• Task prompt
Please repeat all of the lines that follow, exactly as written.

======== Stored data ========

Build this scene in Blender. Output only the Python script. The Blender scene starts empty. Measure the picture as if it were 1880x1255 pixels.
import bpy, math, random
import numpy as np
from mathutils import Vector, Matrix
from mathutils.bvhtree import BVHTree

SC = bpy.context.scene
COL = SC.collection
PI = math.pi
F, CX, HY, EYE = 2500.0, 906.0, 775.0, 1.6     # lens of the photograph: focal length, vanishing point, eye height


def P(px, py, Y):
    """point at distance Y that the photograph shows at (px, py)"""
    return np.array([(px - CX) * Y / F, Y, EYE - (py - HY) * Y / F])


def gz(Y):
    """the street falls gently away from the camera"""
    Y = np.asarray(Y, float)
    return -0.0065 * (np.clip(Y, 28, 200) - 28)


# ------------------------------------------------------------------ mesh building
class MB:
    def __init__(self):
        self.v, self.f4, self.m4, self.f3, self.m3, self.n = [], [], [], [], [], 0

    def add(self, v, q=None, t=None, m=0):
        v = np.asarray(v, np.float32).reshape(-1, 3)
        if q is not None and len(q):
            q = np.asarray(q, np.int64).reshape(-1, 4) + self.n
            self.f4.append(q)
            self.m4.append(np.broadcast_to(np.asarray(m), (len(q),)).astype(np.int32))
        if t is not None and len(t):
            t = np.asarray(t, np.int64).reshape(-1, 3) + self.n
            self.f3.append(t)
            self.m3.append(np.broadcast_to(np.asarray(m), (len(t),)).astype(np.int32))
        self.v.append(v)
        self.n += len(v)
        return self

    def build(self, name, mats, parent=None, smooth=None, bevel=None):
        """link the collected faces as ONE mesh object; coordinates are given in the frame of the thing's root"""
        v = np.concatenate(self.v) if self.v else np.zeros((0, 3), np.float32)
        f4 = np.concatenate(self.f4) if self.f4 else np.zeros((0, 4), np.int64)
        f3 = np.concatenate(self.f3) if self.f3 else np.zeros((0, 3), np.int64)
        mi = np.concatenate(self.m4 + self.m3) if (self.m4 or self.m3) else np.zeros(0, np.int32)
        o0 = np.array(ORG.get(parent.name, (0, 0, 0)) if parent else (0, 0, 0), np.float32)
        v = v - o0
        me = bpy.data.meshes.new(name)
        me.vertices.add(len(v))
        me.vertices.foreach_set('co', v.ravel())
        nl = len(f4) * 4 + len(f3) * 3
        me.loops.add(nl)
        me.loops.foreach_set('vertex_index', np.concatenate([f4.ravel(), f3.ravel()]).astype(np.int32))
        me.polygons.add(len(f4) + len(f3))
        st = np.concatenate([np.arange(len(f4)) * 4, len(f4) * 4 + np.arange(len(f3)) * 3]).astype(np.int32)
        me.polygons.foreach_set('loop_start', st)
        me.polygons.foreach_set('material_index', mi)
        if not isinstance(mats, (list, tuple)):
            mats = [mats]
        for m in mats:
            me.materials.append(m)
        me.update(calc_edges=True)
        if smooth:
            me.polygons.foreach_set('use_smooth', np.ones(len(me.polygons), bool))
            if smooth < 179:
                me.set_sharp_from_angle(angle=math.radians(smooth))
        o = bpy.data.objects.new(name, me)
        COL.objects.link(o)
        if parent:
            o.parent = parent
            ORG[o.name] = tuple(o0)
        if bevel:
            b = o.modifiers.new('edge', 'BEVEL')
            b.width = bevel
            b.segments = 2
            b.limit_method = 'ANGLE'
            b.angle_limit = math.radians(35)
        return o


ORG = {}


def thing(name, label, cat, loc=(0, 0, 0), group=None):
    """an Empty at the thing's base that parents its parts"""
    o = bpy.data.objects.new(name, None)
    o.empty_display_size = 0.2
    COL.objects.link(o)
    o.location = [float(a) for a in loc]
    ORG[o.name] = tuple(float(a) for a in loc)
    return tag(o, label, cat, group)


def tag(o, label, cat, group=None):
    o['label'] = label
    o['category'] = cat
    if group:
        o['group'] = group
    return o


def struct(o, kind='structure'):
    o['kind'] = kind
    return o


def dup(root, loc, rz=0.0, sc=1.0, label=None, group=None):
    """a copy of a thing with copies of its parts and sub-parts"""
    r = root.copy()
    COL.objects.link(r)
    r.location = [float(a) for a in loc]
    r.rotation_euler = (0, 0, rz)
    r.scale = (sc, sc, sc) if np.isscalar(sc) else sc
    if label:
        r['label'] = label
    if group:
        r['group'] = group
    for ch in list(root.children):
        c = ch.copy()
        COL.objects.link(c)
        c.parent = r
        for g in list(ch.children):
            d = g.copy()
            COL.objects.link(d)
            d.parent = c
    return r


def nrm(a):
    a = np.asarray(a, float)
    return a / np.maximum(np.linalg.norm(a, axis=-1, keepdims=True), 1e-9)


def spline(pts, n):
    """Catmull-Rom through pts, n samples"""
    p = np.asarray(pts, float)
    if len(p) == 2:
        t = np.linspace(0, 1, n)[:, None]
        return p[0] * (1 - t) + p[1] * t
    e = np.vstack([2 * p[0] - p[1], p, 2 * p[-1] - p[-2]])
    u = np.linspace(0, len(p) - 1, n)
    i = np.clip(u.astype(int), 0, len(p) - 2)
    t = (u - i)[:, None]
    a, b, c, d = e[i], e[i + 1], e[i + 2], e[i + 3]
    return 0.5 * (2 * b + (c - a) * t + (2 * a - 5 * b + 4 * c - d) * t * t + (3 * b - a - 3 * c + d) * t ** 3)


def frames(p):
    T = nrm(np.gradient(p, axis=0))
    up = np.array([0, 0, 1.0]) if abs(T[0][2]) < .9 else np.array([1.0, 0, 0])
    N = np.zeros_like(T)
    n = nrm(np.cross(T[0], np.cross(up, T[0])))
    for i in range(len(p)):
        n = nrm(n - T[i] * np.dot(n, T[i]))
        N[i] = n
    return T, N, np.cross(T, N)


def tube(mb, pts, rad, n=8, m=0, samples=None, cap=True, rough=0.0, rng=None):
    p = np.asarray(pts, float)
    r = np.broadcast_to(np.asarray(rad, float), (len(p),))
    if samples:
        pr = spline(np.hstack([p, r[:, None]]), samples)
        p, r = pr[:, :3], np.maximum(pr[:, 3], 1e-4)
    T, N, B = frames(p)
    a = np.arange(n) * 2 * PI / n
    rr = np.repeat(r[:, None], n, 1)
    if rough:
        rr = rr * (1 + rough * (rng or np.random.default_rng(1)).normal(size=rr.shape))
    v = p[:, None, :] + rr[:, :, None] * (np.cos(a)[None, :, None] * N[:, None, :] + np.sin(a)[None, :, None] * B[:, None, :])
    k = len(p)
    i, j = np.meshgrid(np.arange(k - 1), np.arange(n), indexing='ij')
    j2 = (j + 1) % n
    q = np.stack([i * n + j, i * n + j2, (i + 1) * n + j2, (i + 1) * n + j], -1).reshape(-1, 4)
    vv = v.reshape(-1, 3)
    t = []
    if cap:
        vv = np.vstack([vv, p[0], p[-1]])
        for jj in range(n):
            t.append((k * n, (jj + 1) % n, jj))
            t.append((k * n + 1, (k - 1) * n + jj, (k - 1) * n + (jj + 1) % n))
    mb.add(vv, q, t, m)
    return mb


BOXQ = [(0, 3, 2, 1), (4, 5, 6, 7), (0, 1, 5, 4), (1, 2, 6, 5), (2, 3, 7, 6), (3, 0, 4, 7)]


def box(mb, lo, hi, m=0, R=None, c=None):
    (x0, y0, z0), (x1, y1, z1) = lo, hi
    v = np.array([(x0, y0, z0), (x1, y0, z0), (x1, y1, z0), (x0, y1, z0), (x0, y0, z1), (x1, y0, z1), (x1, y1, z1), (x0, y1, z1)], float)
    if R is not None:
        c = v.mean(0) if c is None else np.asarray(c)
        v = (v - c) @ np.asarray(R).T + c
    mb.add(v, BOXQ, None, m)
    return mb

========

• Result for this exercise
Build this scene in Blender. Output only the Python script. The Blender scene starts empty. Measure the picture as if it were 1880x1255 pixels.
import bpy, math, random
import numpy as np
from mathutils import Vector, Matrix
from mathutils.bvhtree import BVHTree

SC = bpy.context.scene
COL = SC.collection
PI = math.pi
F, CX, HY, EYE = 2500.0, 906.0, 775.0, 1.6     # lens of the photograph: focal length, vanishing point, eye height


def P(px, py, Y):
    """point at distance Y that the photograph shows at (px, py)"""
    return np.array([(px - CX) * Y / F, Y, EYE - (py - HY) * Y / F])


def gz(Y):
    """the street falls gently away from the camera"""
    Y = np.asarray(Y, float)
    return -0.0065 * (np.clip(Y, 28, 200) - 28)


# ------------------------------------------------------------------ mesh building
class MB:
    def __init__(self):
        self.v, self.f4, self.m4, self.f3, self.m3, self.n = [], [], [], [], [], 0

    def add(self, v, q=None, t=None, m=0):
        v = np.asarray(v, np.float32).reshape(-1, 3)
        if q is not None and len(q):
            q = np.asarray(q, np.int64).reshape(-1, 4) + self.n
            self.f4.append(q)
            self.m4.append(np.broadcast_to(np.asarray(m), (len(q),)).astype(np.int32))
        if t is not None and len(t):
            t = np.asarray(t, np.int64).reshape(-1, 3) + self.n
            self.f3.append(t)
            self.m3.append(np.broadcast_to(np.asarray(m), (len(t),)).astype(np.int32))
        self.v.append(v)
        self.n += len(v)
        return self

    def build(self, name, mats, parent=None, smooth=None, bevel=None):
        """link the collected faces as ONE mesh object; coordinates are given in the frame of the thing's root"""
        v = np.concatenate(self.v) if self.v else np.zeros((0, 3), np.float32)
        f4 = np.concatenate(self.f4) if self.f4 else np.zeros((0, 4), np.int64)
        f3 = np.concatenate(self.f3) if self.f3 else np.zeros((0, 3), np.int64)
        mi = np.concatenate(self.m4 + self.m3) if (self.m4 or self.m3) else np.zeros(0, np.int32)
        o0 = np.array(ORG.get(parent.name, (0, 0, 0)) if parent else (0, 0, 0), np.float32)
        v = v - o0
        me = bpy.data.meshes.new(name)
        me.vertices.add(len(v))
        me.vertices.foreach_set('co', v.ravel())
        nl = len(f4) * 4 + len(f3) * 3
        me.loops.add(nl)
        me.loops.foreach_set('vertex_index', np.concatenate([f4.ravel(), f3.ravel()]).astype(np.int32))
        me.polygons.add(len(f4) + len(f3))
        st = np.concatenate([np.arange(len(f4)) * 4, len(f4) * 4 + np.arange(len(f3)) * 3]).astype(np.int32)
        me.polygons.foreach_set('loop_start', st)
        me.polygons.foreach_set('material_index', mi)
        if not isinstance(mats, (list, tuple)):
            mats = [mats]
        for m in mats:
            me.materials.append(m)
        me.update(calc_edges=True)
        if smooth:
            me.polygons.foreach_set('use_smooth', np.ones(len(me.polygons), bool))
            if smooth < 179:
                me.set_sharp_from_angle(angle=math.radians(smooth))
        o = bpy.data.objects.new(name, me)
        COL.objects.link(o)
        if parent:
            o.parent = parent
            ORG[o.name] = tuple(o0)
        if bevel:
            b = o.modifiers.new('edge', 'BEVEL')
            b.width = bevel
            b.segments = 2
            b.limit_method = 'ANGLE'
            b.angle_limit = math.radians(35)
        return o


ORG = {}


def thing(name, label, cat, loc=(0, 0, 0), group=None):
    """an Empty at the thing's base that parents its parts"""
    o = bpy.data.objects.new(name, None)
    o.empty_display_size = 0.2
    COL.objects.link(o)
    o.location = [float(a) for a in loc]
    ORG[o.name] = tuple(float(a) for a in loc)
    return tag(o, label, cat, group)


def tag(o, label, cat, group=None):
    o['label'] = label
    o['category'] = cat
    if group:
        o['group'] = group
    return o


def struct(o, kind='structure'):
    o['kind'] = kind
    return o


def dup(root, loc, rz=0.0, sc=1.0, label=None, group=None):
    """a copy of a thing with copies of its parts and sub-parts"""
    r = root.copy()
    COL.objects.link(r)
    r.location = [float(a) for a in loc]
    r.rotation_euler = (0, 0, rz)
    r.scale = (sc, sc, sc) if np.isscalar(sc) else sc
    if label:
        r['label'] = label
    if group:
        r['group'] = group
    for ch in list(root.children):
        c = ch.copy()
        COL.objects.link(c)
        c.parent = r
        for g in list(ch.children):
            d = g.copy()
            COL.objects.link(d)
            d.parent = c
    return r


def nrm(a):
    a = np.asarray(a, float)
    return a / np.maximum(np.linalg.norm(a, axis=-1, keepdims=True), 1e-9)


def spline(pts, n):
    """Catmull-Rom through pts, n samples"""
    p = np.asarray(pts, float)
    if len(p) == 2:
        t = np.linspace(0, 1, n)[:, None]
        return p[0] * (1 - t) + p[1] * t
    e = np.vstack([2 * p[0] - p[1], p, 2 * p[-1] - p[-2]])
    u = np.linspace(0, len(p) - 1, n)
    i = np.clip(u.astype(int), 0, len(p) - 2)
    t = (u - i)[:, None]
    a, b, c, d = e[i], e[i + 1], e[i + 2], e[i + 3]
    return 0.5 * (2 * b + (c - a) * t + (2 * a - 5 * b + 4 * c - d) * t * t + (3 * b - a - 3 * c + d) * t ** 3)


def frames(p):
    T = nrm(np.gradient(p, axis=0))
    up = np.array([0, 0, 1.0]) if abs(T[0][2]) < .9 else np.array([1.0, 0, 0])
    N = np.zeros_like(T)
    n = nrm(np.cross(T[0], np.cross(up, T[0])))
    for i in range(len(p)):
        n = nrm(n - T[i] * np.dot(n, T[i]))
        N[i] = n
    return T, N, np.cross(T, N)


def tube(mb, pts, rad, n=8, m=0, samples=None, cap=True, rough=0.0, rng=None):
    p = np.asarray(pts, float)
    r = np.broadcast_to(np.asarray(rad, float), (len(p),))
    if samples:
        pr = spline(np.hstack([p, r[:, None]]), samples)
        p, r = pr[:, :3], np.maximum(pr[:, 3], 1e-4)
    T, N, B = frames(p)
    a = np.arange(n) * 2 * PI / n
    rr = np.repeat(r[:, None], n, 1)
    if rough:
        rr = rr * (1 + rough * (rng or np.random.default_rng(1)).normal(size=rr.shape))
    v = p[:, None, :] + rr[:, :, None] * (np.cos(a)[None, :, None] * N[:, None, :] + np.sin(a)[None, :, None] * B[:, None, :])
    k = len(p)
    i, j = np.meshgrid(np.arange(k - 1), np.arange(n), indexing='ij')
    j2 = (j + 1) % n
    q = np.stack([i * n + j, i * n + j2, (i + 1) * n + j2, (i + 1) * n + j], -1).reshape(-1, 4)
    vv = v.reshape(-1, 3)
    t = []
    if cap:
        vv = np.vstack([vv, p[0], p[-1]])
        for jj in range(n):
            t.append((k * n, (jj + 1) % n, jj))
            t.append((k * n + 1, (k - 1) * n + jj, (k - 1) * n + (jj + 1) % n))
    mb.add(vv, q, t, m)
    return mb


BOXQ = [(0, 3, 2, 1), (4, 5, 6, 7), (0, 1, 5, 4), (1, 2, 6, 5), (2, 3, 7, 6), (3, 0, 4, 7)]


def box(mb, lo, hi, m=0, R=None, c=None):
    (x0, y0, z0), (x1, y1, z1) = lo, hi
    v = np.array([(x0, y0, z0), (x1, y0, z0), (x1, y1, z0), (x0, y1, z0), (x0, y0, z1), (x1, y0, z1), (x1, y1, z1), (x0, y1, z1)], float)
    if R is not None:
        c = v.mean(0) if c is None else np.asarray(c)
        v = (v - c) @ np.asarray(R).T + c
    mb.add(v, BOXQ, None, m)
    return mb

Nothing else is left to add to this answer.